O cidadão tem que deixar de ser um “paquete” do Estado
A relação entre o cidadão e o Estado tem evoluído significativamente com o avanço das tecnologias de informação e comunicação. No entanto, a burocracia ainda impõe desafios que muitas vezes transformam o cidadão em um mero mensageiro de documentos.
A digitalização dos serviços públicos e a adoção de certidões e comprovantes dinâmicos e em tempo real poderão representar um passo crucial rumo à modernização administrativa, conducente à melhoria da qualidade de vida dos cidadãos e das empresas.
Tradicionalmente, os cidadãos precisam solicitar, recolher e entregar diversos documentos em papel, para aceder a serviços públicos ou privados. Mais recentemente, passaram-se a transmitir links a terceiros para a comprovação de certificados, mas nem por isso os cidadãos saem do circuito.
Esse processo, além de ser demorado e ineficiente, acarreta custos significativos em tempo e dinheiro para os cidadãos e para o próprio Estado. A redundância na apresentação de informações que já estão na posse de diferentes departamentos estatais exemplifica a falta de integração e comunicação entre os sistemas públicos e contraria o princípio da União Europeia de pedir informações uma só vez (once only) e reutilizá-las muitas vezes.
Esta abordagem não só simplifica a vida dos cidadãos, mas também aumenta a transparência e reduz a possibilidade de fraudes. Com sistemas interligados e ativos, é possível garantir que as informações estejam sempre atualizadas e disponíveis quando necessário, sem a necessidade de múltiplas verificações ou pedidos de certidões e comprovantes.

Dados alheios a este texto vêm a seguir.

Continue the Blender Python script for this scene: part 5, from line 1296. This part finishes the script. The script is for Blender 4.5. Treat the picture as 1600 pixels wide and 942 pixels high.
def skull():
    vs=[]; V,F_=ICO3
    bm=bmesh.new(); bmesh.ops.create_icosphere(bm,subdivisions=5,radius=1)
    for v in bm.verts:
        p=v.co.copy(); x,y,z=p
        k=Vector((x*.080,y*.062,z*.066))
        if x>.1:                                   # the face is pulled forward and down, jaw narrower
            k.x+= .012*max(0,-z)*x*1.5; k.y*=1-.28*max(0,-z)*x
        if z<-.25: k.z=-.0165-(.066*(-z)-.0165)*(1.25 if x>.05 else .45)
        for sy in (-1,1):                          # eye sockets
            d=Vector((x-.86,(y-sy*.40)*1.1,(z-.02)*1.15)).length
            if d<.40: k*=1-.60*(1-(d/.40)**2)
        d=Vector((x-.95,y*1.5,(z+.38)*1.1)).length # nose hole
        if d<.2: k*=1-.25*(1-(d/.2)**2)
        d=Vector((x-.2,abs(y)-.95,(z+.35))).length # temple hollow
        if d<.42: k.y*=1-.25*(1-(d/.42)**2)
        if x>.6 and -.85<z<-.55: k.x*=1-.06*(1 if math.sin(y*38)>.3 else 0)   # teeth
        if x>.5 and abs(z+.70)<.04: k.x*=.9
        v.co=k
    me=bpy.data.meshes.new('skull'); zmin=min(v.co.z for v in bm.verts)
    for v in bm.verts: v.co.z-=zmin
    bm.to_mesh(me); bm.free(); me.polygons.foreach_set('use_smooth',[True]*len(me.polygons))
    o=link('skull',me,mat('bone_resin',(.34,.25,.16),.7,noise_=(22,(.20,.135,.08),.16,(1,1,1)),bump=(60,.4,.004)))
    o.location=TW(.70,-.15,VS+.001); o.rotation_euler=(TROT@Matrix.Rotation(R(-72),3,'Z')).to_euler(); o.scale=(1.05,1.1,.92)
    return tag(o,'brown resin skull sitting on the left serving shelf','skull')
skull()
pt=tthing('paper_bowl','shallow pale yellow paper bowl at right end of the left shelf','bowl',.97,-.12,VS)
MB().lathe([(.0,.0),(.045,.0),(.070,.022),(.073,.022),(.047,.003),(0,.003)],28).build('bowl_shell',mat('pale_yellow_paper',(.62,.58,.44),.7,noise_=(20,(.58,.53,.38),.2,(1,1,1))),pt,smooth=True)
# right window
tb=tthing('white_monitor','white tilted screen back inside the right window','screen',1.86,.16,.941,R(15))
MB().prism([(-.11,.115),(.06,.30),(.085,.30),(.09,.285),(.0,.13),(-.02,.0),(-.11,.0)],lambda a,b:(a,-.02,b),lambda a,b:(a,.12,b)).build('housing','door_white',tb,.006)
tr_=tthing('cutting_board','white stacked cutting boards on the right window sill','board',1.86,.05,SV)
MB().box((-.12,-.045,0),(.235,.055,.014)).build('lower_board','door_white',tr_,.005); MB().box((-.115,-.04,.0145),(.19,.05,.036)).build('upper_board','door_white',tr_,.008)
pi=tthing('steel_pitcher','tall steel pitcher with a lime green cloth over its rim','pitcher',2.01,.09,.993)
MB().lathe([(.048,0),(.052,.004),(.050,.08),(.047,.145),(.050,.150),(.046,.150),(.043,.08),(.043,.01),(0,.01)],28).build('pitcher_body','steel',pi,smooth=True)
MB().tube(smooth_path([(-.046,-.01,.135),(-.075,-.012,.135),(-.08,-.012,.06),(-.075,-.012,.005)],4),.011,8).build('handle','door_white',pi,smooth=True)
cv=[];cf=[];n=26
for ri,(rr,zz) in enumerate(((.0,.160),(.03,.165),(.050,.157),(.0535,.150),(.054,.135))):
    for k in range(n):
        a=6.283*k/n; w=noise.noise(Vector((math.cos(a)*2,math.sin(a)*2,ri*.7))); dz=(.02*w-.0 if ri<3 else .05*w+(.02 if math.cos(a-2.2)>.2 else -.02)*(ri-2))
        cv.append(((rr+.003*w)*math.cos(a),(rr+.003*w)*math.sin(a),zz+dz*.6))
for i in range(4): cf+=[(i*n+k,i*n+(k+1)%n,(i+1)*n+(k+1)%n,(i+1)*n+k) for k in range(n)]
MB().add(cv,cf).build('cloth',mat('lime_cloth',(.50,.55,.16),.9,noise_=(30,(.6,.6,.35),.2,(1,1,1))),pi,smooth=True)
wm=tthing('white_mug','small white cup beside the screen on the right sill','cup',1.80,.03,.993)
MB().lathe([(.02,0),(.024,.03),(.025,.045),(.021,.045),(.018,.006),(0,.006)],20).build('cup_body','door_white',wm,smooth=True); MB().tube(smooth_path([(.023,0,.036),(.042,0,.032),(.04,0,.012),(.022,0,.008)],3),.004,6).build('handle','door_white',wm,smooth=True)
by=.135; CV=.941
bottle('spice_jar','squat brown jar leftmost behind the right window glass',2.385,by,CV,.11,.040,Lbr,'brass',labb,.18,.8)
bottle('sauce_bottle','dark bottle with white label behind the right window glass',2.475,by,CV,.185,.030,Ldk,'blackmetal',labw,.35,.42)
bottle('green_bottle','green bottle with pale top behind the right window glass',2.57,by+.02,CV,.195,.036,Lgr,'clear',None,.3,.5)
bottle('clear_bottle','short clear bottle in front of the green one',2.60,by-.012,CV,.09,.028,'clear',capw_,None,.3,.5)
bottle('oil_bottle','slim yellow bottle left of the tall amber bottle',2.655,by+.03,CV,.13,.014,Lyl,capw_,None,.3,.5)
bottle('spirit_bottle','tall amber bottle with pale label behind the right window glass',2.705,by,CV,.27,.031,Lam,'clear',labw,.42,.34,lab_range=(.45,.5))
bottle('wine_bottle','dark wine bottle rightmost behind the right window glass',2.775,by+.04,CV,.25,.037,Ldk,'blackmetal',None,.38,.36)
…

Por exemplo, um sistema ativo e interoperável poderia verificar em tempo real o estado civil do cidadão, a mudança de residência poderia ser automaticamente atualizada em todos os registos governamentais, as certidões de não divida ou os registos criminais passariam a ser emitidos sempre que necessário, sem qualquer intervenção humana. Com efeito, a maioria das certidões poderiam ser trocas de bits (sim ou não) entre bases de dados.
Muitas destas certidões, já são hoje emitidas de forma “permanente”, através da compra de um link para acesso de terceiros, mas com prazo de validade, apenas porque têm de ser pagas pelo requerente. Se o problema são as receitas do Estado, então passar-se-ia a pagar pelo fornecimento integral do serviço e não por cada uma das suas fases intermédias inúteis.
Em Portugal, existe a possibilidade de partilha automática de dados desde que haja vontade política para se propor e aprovar legislação para cada uma das finalidades específicas.
Por exemplo, se quisermos desmaterializar integralmente a resolução de um evento de vida, como ir à escola, construir uma casa, criar uma empresa, a partilha de dados deverá estar suportada em lei específica para cada um destes processos, mas tem havido muito poucas iniciativas legislativas para o efeito.
A tecnologia está totalmente preparada para que isso aconteça, nomeadamente através da plataforma de interoperabilidade iAP, mas cada organismo, ministério ou nível de governo tem de se abrir aos outros e colaborar entre si, para melhor servir o cidadão.
Para quando uma administração pública verdadeiramente centrada na resolução dos eventos de vida dos cidadãos e das empresas, através da partilha de dados e da interoperabilidade tecnológica, semântica e sobretudo organizacional, de forma segura, rápida e eficiente?